▸ Data block:

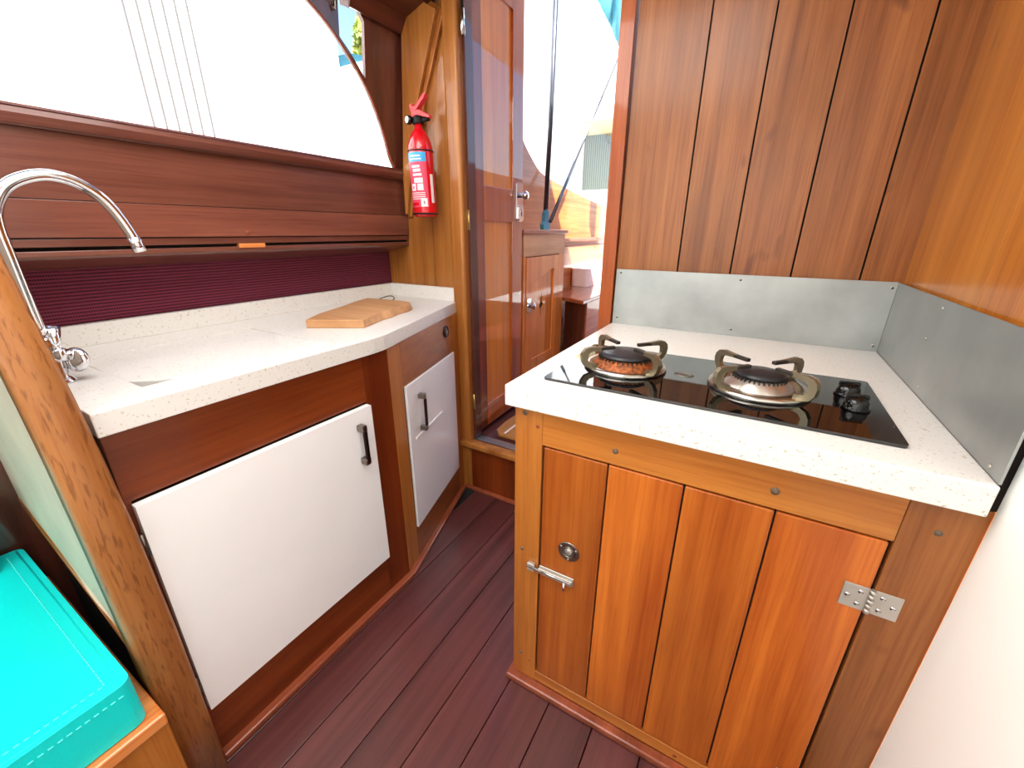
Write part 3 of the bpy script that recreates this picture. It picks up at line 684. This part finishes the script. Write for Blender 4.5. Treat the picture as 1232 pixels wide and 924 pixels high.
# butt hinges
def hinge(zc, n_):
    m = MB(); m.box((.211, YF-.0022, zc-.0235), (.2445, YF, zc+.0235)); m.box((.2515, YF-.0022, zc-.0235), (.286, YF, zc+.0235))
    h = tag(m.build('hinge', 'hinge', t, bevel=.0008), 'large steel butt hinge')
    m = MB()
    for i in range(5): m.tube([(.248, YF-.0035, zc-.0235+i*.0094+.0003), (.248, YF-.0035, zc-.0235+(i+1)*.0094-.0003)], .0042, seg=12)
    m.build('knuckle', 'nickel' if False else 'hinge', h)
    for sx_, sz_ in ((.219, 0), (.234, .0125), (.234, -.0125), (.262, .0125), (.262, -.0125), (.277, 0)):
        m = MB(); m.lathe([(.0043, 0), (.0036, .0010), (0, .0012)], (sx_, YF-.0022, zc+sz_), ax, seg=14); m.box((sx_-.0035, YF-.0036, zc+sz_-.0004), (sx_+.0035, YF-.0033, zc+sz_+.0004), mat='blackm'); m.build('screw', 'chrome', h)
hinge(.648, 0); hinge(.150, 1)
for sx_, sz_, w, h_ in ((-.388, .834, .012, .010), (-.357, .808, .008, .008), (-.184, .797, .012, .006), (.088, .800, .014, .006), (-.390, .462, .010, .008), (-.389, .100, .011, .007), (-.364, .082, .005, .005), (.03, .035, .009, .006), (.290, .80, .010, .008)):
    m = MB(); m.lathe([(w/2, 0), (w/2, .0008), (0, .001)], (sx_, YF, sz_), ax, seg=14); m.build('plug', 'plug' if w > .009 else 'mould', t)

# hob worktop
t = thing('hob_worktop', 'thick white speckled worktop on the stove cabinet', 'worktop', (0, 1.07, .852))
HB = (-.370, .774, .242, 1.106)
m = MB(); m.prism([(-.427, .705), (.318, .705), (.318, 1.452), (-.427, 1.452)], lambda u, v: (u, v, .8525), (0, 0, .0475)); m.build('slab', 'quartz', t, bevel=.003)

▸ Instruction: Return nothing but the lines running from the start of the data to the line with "else 'mould', t)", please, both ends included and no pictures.

▸ Expected answer:
Write part 3 of the bpy script that recreates this picture. It picks up at line 684. This part finishes the script. Write for Blender 4.5. Treat the picture as 1232 pixels wide and 924 pixels high.
# butt hinges
def hinge(zc, n_):
    m = MB(); m.box((.211, YF-.0022, zc-.0235), (.2445, YF, zc+.0235)); m.box((.2515, YF-.0022, zc-.0235), (.286, YF, zc+.0235))
    h = tag(m.build('hinge', 'hinge', t, bevel=.0008), 'large steel butt hinge')
    m = MB()
    for i in range(5): m.tube([(.248, YF-.0035, zc-.0235+i*.0094+.0003), (.248, YF-.0035, zc-.0235+(i+1)*.0094-.0003)], .0042, seg=12)
    m.build('knuckle', 'nickel' if False else 'hinge', h)
    for sx_, sz_ in ((.219, 0), (.234, .0125), (.234, -.0125), (.262, .0125), (.262, -.0125), (.277, 0)):
        m = MB(); m.lathe([(.0043, 0), (.0036, .0010), (0, .0012)], (sx_, YF-.0022, zc+sz_), ax, seg=14); m.box((sx_-.0035, YF-.0036, zc+sz_-.0004), (sx_+.0035, YF-.0033, zc+sz_+.0004), mat='blackm'); m.build('screw', 'chrome', h)
hinge(.648, 0); hinge(.150, 1)
for sx_, sz_, w, h_ in ((-.388, .834, .012, .010), (-.357, .808, .008, .008), (-.184, .797, .012, .006), (.088, .800, .014, .006), (-.390, .462, .010, .008), (-.389, .100, .011, .007), (-.364, .082, .005, .005), (.03, .035, .009, .006), (.290, .80, .010, .008)):
    m = MB(); m.lathe([(w/2, 0), (w/2, .0008), (0, .001)], (sx_, YF, sz_), ax, seg=14); m.build('plug', 'plug' if w > .009 else 'mould', t)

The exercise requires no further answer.